I mean the story of me and Mr. H could just be "met him in a bar," but it's not. It's "Saw this good looking guy in a bar and said 'want that.' But he had a girlfriend, so we became very good friends. Boyfriends and girlfriends came and went, but we stayed friends until one day Mr. H needed a roomate. He called up to see if I wanted to move to Dallas, and I thought 'why the hell not?' so we're living together and still dating people and it's not really working out with any of them, so one night we're commiserating over martinis at a gorgeous jazz club, and we say, 'He's too needy!' 'She's too uptight' 'He's not very bright!' 'Neither is she!' 'I need to date someone like you' and then the 9 fingered piano player struck up 'As Time Goes By' and 3 months later we were engaged." And of course, there are all sorts of little diversions and additions to the story, but essentially it's "met him in a bar..."

So yours will be "found her on the internet..." not to be confused with "found her on the internet."


billytea - Aug 14, 2005 4:20:18 pm PDT #6365 of 10001
You were a wrong baby who grew up wrong. The wrong kind of wrong. It's better you hear it from a friend.

I don't think that's true. I mean, maybe if that were the end of the story, but it never is.

Oh yes, but there are some key points in the narrative of a relationship, and how you met is one of them. Meeting Bec, for instance, made for a good story. Hell, the whole relationship made for a good story, if not a completely happily ending one. It's just a concern of mine, not an obsession, of course. I like the story we're making so far (as Brendan discovered to his regret, when I did the 'AS likes carrots' thing on the trip home).


Lee - Aug 14, 2005 4:22:17 pm PDT #6366 of 10001
The feeling you get when your brain finally lets your heart get in its pants.

Anne, so sorry about your grandmother.


billytea - Aug 14, 2005 4:27:38 pm PDT #6367 of 10001
You were a wrong baby who grew up wrong. The wrong kind of wrong. It's better you hear it from a friend.

I'm sorry, Anne.


P.M. Marc - Aug 14, 2005 4:37:49 pm PDT #6368 of 10001
So come, my friends, be not afraid/We are so lightly here/It is in love that we are made; In love we disappear

Plei, what were you talking about before--thick siding boards? Wood? Do you have clapboards, rather than cedar shakes? Could you jimmy one off, and take it to a lumber yard, so they could see what you're talking about?

It's the insanely wide, insanely thick wood lap siding that you see in a lot of houses from the 1960s. I'd guess that at the thickest, it's about 3/4", and they're damn near a foot wide.

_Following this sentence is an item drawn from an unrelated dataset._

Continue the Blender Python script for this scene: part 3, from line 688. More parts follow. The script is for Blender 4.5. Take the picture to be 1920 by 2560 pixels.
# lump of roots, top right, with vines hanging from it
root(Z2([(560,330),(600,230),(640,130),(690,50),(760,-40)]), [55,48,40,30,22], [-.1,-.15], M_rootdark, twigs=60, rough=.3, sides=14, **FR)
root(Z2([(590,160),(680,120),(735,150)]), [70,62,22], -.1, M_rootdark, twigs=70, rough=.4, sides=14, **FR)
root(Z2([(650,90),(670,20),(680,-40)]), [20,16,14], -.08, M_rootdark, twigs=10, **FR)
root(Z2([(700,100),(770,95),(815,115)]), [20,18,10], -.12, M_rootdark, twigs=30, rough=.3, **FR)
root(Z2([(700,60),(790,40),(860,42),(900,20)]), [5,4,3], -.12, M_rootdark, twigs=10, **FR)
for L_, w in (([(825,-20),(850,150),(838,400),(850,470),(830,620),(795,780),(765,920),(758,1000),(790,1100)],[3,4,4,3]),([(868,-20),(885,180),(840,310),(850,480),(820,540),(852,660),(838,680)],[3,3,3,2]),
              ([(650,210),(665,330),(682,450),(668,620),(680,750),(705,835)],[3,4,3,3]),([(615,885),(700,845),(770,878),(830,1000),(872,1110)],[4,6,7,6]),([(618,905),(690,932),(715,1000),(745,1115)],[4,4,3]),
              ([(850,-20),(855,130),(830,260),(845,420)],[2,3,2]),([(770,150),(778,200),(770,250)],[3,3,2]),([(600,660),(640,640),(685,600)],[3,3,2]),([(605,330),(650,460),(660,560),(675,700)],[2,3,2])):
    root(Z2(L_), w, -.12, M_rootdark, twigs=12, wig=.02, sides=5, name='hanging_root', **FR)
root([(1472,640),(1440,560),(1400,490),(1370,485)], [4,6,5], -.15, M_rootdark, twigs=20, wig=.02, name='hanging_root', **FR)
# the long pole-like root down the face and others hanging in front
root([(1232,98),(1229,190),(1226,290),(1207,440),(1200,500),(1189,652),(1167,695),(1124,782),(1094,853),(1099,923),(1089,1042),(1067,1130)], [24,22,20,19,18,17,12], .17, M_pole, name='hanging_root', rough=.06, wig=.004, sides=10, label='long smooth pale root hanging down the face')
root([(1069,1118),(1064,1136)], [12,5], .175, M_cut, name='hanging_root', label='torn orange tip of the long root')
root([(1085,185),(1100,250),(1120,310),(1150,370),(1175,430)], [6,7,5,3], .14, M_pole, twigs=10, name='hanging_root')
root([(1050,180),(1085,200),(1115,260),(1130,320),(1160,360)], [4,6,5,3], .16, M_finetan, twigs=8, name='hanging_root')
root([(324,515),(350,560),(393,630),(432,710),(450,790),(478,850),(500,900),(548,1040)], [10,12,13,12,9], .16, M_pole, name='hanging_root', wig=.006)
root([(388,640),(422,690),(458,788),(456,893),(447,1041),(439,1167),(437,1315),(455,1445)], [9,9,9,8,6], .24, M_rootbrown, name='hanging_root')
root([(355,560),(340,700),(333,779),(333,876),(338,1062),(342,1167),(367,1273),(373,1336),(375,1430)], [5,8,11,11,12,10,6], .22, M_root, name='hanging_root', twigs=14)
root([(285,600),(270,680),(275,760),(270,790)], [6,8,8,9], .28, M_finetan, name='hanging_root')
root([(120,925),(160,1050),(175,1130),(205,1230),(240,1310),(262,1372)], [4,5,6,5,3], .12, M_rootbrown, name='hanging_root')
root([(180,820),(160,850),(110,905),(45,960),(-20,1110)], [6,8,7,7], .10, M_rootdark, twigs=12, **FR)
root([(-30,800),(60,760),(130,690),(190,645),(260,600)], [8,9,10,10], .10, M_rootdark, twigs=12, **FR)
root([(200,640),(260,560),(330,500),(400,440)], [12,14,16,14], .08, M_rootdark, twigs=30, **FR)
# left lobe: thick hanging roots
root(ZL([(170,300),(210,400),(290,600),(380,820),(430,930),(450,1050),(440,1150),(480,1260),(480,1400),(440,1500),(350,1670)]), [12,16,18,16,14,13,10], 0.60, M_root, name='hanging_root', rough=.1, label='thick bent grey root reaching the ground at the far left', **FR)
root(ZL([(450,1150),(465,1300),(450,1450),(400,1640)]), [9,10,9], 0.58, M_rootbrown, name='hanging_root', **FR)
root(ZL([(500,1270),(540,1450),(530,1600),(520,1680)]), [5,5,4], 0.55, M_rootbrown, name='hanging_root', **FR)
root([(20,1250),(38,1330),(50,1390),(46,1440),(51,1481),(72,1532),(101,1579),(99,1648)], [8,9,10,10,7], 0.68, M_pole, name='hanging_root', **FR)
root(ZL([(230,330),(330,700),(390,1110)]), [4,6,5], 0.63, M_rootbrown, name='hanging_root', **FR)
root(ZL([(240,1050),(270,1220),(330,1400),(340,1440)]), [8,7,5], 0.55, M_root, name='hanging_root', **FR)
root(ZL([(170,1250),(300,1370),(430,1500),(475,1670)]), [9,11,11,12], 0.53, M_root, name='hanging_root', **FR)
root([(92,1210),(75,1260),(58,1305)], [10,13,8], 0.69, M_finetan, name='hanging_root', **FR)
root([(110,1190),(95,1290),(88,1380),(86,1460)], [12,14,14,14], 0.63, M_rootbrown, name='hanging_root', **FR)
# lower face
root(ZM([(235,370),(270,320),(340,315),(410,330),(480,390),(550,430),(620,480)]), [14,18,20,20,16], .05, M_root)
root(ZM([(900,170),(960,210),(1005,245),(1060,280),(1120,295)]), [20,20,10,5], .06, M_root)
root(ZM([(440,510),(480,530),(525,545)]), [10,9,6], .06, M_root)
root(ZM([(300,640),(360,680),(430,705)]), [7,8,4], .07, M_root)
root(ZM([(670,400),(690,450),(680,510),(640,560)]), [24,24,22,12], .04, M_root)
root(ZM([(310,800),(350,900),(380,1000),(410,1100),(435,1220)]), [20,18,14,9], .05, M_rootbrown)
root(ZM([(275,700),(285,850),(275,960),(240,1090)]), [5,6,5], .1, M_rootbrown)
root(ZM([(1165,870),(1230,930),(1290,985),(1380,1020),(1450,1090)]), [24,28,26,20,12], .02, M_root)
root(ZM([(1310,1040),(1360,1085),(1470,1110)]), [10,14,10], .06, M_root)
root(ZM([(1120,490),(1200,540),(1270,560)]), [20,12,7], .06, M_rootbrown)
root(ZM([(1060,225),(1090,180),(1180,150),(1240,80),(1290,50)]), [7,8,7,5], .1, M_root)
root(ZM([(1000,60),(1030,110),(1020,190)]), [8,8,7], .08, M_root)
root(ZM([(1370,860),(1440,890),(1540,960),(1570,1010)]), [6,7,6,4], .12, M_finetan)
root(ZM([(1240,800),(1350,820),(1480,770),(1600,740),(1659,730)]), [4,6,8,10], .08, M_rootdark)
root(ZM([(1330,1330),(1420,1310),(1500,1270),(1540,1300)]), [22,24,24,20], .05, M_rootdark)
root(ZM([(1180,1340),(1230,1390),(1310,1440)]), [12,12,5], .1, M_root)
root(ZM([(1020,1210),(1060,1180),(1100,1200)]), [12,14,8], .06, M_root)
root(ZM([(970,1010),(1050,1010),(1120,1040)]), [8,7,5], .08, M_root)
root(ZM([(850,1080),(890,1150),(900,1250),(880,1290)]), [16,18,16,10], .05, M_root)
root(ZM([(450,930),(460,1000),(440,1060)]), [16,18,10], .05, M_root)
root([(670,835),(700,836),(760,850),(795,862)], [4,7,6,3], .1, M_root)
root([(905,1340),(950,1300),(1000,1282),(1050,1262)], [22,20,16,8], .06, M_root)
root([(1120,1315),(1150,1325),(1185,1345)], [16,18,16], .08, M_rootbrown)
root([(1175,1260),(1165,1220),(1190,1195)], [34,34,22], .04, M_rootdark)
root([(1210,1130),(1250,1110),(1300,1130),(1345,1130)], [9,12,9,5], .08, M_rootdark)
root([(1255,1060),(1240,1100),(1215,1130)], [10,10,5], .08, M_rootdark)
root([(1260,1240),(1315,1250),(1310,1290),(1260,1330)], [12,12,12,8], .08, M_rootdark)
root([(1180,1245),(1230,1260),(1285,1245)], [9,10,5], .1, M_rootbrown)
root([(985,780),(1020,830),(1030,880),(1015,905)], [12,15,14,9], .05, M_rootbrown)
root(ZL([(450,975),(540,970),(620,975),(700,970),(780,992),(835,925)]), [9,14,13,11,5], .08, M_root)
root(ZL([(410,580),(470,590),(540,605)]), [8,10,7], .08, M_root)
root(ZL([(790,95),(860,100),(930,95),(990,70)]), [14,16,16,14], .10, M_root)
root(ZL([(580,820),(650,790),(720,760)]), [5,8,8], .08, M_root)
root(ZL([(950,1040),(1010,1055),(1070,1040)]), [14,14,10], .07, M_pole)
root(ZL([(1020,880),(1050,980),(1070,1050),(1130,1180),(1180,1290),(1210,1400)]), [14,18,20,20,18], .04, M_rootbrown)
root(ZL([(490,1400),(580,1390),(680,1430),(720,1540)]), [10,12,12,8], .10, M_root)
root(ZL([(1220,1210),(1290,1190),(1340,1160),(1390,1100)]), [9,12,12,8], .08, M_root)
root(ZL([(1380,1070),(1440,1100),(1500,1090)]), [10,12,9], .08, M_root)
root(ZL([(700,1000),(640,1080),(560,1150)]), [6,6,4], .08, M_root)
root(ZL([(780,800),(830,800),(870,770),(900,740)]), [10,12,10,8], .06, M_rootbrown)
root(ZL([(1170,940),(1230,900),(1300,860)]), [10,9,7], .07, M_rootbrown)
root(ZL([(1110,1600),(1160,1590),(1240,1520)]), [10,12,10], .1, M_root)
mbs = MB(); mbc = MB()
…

I have some that are off already, in our precious stash of "please don't let us need more than this for patching" from when we put the windows back in where the POs had removed them. Contractors and painting professionals may have a stash, but I've never seen a match in the lumberyards, and I used to spend a lot of time in the lumberyards, before we burnt out on working on the place.

The smart thing for the idiots to do would have been to match the original, but they were trying to update the whole look, methinks. Get it to look like crap 50s/60s construction instead of crap 1920s construction.

When people have major things done, do they get loans? How does it work? A cheap kitchen remodel job is still about 20k, and I'm probably lowballing. Do people save that much somehow? How do regular adults do this? My parents did, and still basically do, everything DIY, and almost always with ready money.


SailAweigh - Aug 14, 2005 4:39:36 pm PDT #6369 of 10001
Nana korobi, ya oki. (Fall down seven times, stand up eight.) ~Yuzuru Hanyu/Japanese proverb

{{Anne}} My condolences to you and your family.

Heather, that is a sweet, schmoopy story! It made me sniffle.

bt, tell Brendan to start baking a carrot cake so he doesn't get overwhelmed.